Этому не суждено было сбыться: Бородулина перевели на Воркуту и там он умер от инфаркта. Рассказывали подробности: какой-то зек не поздоровался с ним, как предписывали лагерные правила («не доходя пяти шагов остановиться, снять головной убор и приветствовать словами: здравствуйте, гражданин начальник!») Полковник разволновался, стал кричать, топать ногами, и — «Hertz пиздец». Боюсь, что это легенда. Красивой легендой оказался и слух, будто Щиров действительно вернулся на Инту в составе «микояновской тройки» — разгружать лагерь[60].

Буром заведовал Владас Костельницкас. Такая же сволочь, как наш Петров, и тоже в прошлом эмведешник. Но внешне — полная противоположность своему каргопольскому коллеге. Литовец, профессорский сын, он обладал вполне интеллигентной наружностью — был близорук и носил очки с очень толстыми стеклами. Обладал он и тем прекрасным цветом лица — белая кожа, нежный румянец — который, по нашему с Юлием наблюдению, бывает только у ангелов или у людей, не знающих угрызений совести (за отсутствием таковой). Костельницкас ангелом не был: с садистическим удовольствием заливал пол в камерах бура ледяной водой — чтоб сидели на нарах, поджав ноги; по малейшему поводу надевал на своих подопечных наручники, избивал. При этом всегда пребывал в превосходнейшем расположении духа: по деревянным тротуарам ОЛПа ходил приплясывая и аккомпанируя себе на воображаемой губной гармошке. Срок у него был небольшой — три года, но и их Владасу досидеть не удалось: его зарезали. Подозреваю, что земляки. Литовцы, как и бандеровцы, к минлаговским временам превратились в серьезную и хорошо организованную силу, можно даже сказать — в тайную армию.

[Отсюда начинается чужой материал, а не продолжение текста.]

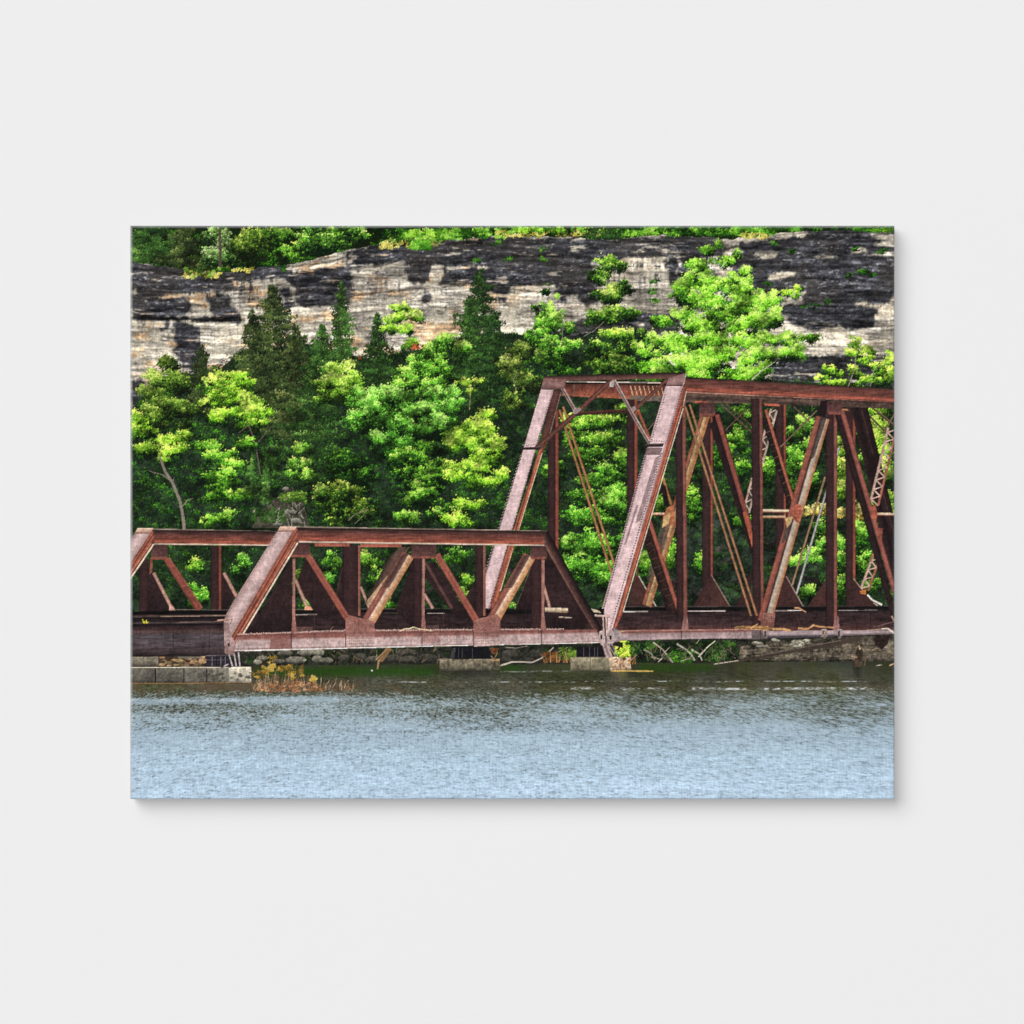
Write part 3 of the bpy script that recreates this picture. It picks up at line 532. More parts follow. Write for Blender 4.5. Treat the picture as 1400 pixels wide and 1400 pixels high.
    br = np.clip(1-np.abs(Y-940)/14, 0, 1)[..., None]*np.clip(.4+2.5*fbm(h, w, 10, 26, 77, 3), 0, .8)[..., None]*np.clip((620-X)/200+.5, .35, 1)[..., None]
    out = out*(1-br)+br*np.array([88, 72, 54])/255.
    for (x, wd, c, st) in ((845, 16, (150, 128, 98), .55), (640, 40, (30, 30, 26), .6), (852, 9, (150, 150, 50), .3), (1060, 60, (84, 72, 56), .3), (1000, 10, (40, 34, 28), .4), (1172, 8, (26, 22, 18), .6)):
        k = (np.clip(1-np.abs(X-x)/wd, 0, 1)*np.clip(1-(Y-914)/22, 0, 1)*st)[..., None]; out = out*(1-k)+k*np.array(c)/255.
    blue = skc*(1+.07*slow+.15*n*np.clip((Y-950)/60, .4, 1)+.10*_big[2][r0:r1, c0:c1])[..., None]
    out = out*(1-cover[..., None])+blue*cover[..., None]
    deep = np.clip(-(n+.22)*1.2, 0, .32)*np.clip((Y-985)/30, 0, 1)
    out = out*(1-deep[..., None])+np.array([104, 120, 128])/255.*deep[..., None]
    for (x0, x1, y, t, k) in ((530, 790, 932.5, .9, .75), (800, 826, 931.5, .8, .6), (860, 960, 931.5, 1.1, .7), (975, 1223, 931.6, .9, .7), (590, 606, 919.4, .7, .55), (684, 782, 918.2, .8, .6), (780, 1223, 941.5, 2.6, .85), (178, 480, 957, 3.2, .4), (770, 800, 941, 1.2, .5)):
        wob = y+.6*fbm(1, w, 1, 40, int(x0+y), 3)*2
        k = (k*np.clip(1-np.abs(Y-wob)/t, 0, 1)*np.clip(.55+2.2*fbm(h, w, 1.2, 5, int(x0)+7, 3), 0, 1)*1.3*((X > x0) & (X < x1))*np.clip(.75+3.*fbm(1, w, 1, 22, int(x1), 3)+n*1.2*(t > 1), 0, 1))[..., None]
        out = out*(1-k)+k*np.array([206, 212, 214])/255.
    spk = ((R.rand(h, w) > .9986) & (Y > 936) & (Y < 950)); out = np.where(spk[..., None], .66, out)
    m = Y > shore
    a = img[r0:r1, c0:c1]; a[m] = np.clip(out, .03, .97)[m]; idm[r0:r1, c0:c1][m] = CUR

def paint_bank_things():
    # twigs and driftwood at the bank
    use('driftwood', 'broken brown stump hanging down to the water under the low bridge'); twig([(532, 886), (520, 904)], 8, 6, C(122, 92, 62)); twig([(518, 902), (516, 915)], 3, 2, C(150, 120, 84)); twig([(514, 902), (528, 888)], 1.2, 1, C(160, 128, 92)); dots((508, 916.5), (509, 917), 2, C(225, 225, 215), .9)
    use('driftwood', 'long pale bent branch lying between the two middle piers'); twig([(684, 910), (700, 905), (712, 905), (728, 905.5), (740, 900), (748, 893), (757, 885)], 2.4, 1.3, C(176, 164, 148)); twig([(690, 885), (706, 886), (722, 883)], 1.2, .8, C(130, 122, 110)); twig([(756, 895), (778, 884)], 1, .8, C(140, 126, 104))
    use('shrub', 'dry orange shrub behind the pier between the trusses'); tufts(744, 893, 790, 905, 60, pal((40, 28, 14), (92, 58, 28), (140, 88, 44), (170, 124, 70)), .2, .7, 's', sc=3); tufts(765, 886, 795, 900, 50, P_OLIVE, .1, .7, 's', sc=3)
    for k in range(14):
        x = R.uniform(745, 795); twig([(x, 906), (x+R.uniform(-5, 8), R.uniform(886, 896))], .8, .5, C(150, 120, 84))
    use('shrub', 'small green shrub on the bank below the tall truss'); tufts(915, 888, 948, 905, 60, P_MID, .1, .62, 's', sc=3.0); tufts(862, 880, 915, 896, 60, P_DARK, .15, .8, 's', sc=3.0)
    use('brush', 'tangle of bare grey branches on the bank below the tall truss', kind='stuff')
    for pts, w0 in (([(880, 888), (890, 893), (896, 903)], 1.8), ([(893, 878), (906, 888), (920, 906)], 1.6), ([(925, 880), (938, 888), (946, 896), (950, 903)], 2.4), ([(952, 880), (958, 872)], 1), ([(955, 898), (968, 884), (978, 876)], 2), ([(945, 888), (956, 894), (960, 903)], 2.2), ([(890, 898), (905, 902)], 1.2), ([(905, 896), (916, 884)], 1), ([(900, 905), (912, 893)], .9), ([(862, 903), (872, 894)], .9), ([(930, 904), (942, 900), (950, 903)], 1.2)):
        twig(pts, w0, w0*.6, vary((176, 164, 146), .75, 1.1))
    for k in range(75):
        x = R.uniform(866, 1020); y = R.uniform(886, 905); a = R.uniform(-2.8, -.3); L = R.uniform(5, 14)
        twig([(x, y), (x+L*math.cos(a), y+L*math.sin(a))], .7, .4, vary((150, 136, 112), .4, 1))
    use('fallen_trunk', 'long dark fallen trunk sloping up the muddy right bank')
    twig([(976, 908.5), (1010, 904), (1050, 896), (1090, 889), (1130, 882), (1176, 872)], 1.6, 8, C(62, 52, 46)); twig([(976, 908), (1010, 903)], 1, 1.4, C(168, 156, 140)); twig([(1040, 896), (1090, 886.6), (1150, 875.5)], .8, 1.2, C(104, 92, 82))
    for p in (([(1028, 905), (1044, 893), (1056, 884)], 1.2), ([(1098, 876), (1106, 886), (1114, 895)], 1.6), ([(1060, 897), (1052, 880)], 1), ([(1160, 874), (1164, 884)], 1.2), ([(1190, 890), (1204, 876), (1212, 868)], 1.2)):
        twig(p[0], p[1], .7, C(70, 58, 48))
    use('stump', 'dark splintered stump standing in the water at the right'); fill([(1168, 912), (1170, 890), (1175, 882), (1180, 890), (1178, 911)], [(0, C(34, 28, 24)), (1, C(80, 64, 50))], na=.5); twig([(1176, 888), (1174, 882)], 3, 1.5, C(168, 146, 116)); twig([(1172, 899), (1163, 897)], 1.5, .8, C(150, 128, 100)); twig([(1182, 910), (1184, 896)], 1.6, .8, C(96, 78, 60)); twig([(1198, 910), (1206, 909)], 1, .8, C(190, 180, 160)); twig([(1216, 910), (1223, 907)], 2, 1.6, C(180, 150, 110))
    fill([(1194, 872), (1216, 868), (1214, 880), (1206, 888), (1196, 882)], C(38, 30, 28), na=.5)

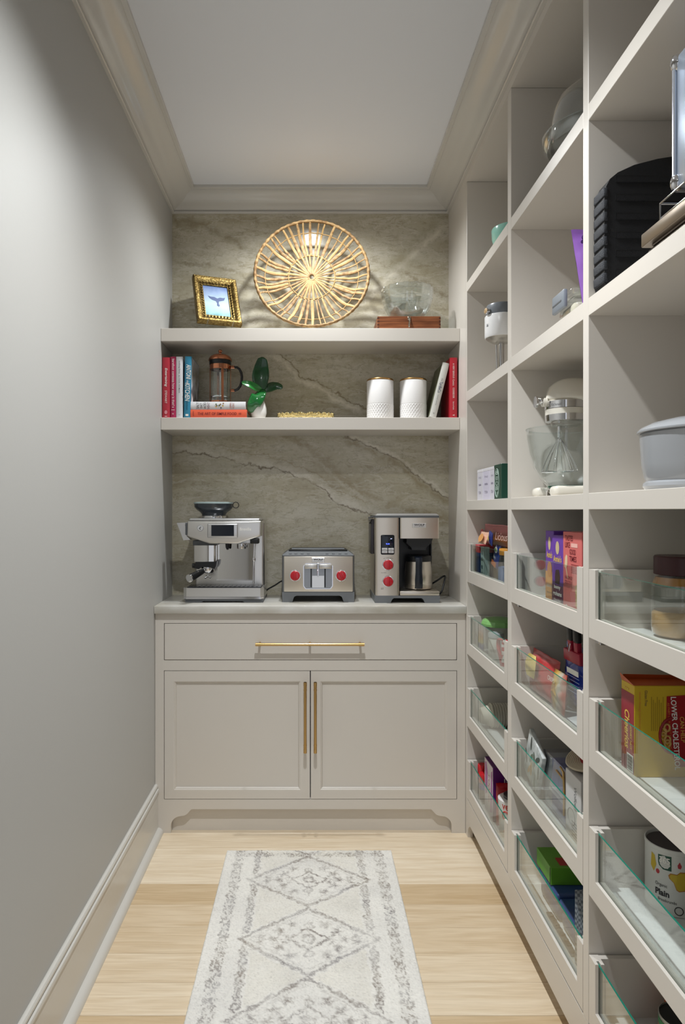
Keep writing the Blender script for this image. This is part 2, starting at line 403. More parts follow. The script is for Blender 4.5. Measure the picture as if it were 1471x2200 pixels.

Собрав весь ОЛП в столовой, Бородулин произнес гневную речь:

— Враги убили советского офицера Костельницкаса. Не пройдет! Мы найдем убийц и сурово накажем!

Стоявший рядом со мной зек негромко сказал:

— Хуй вы найдете.

Так и вышло. Меня всегда удивляло: почему в большом многомиллионном городе убийц ухитряются найти, а на лагпункте не могут. Здесь ведь, в наглухо запертой зоне, всего четыре тысячи человек. Может, не очень-то и искали — ну, одним зеком больше, одним меньше… Почти все лагерные убийства в Минлаге остались нераскрытыми.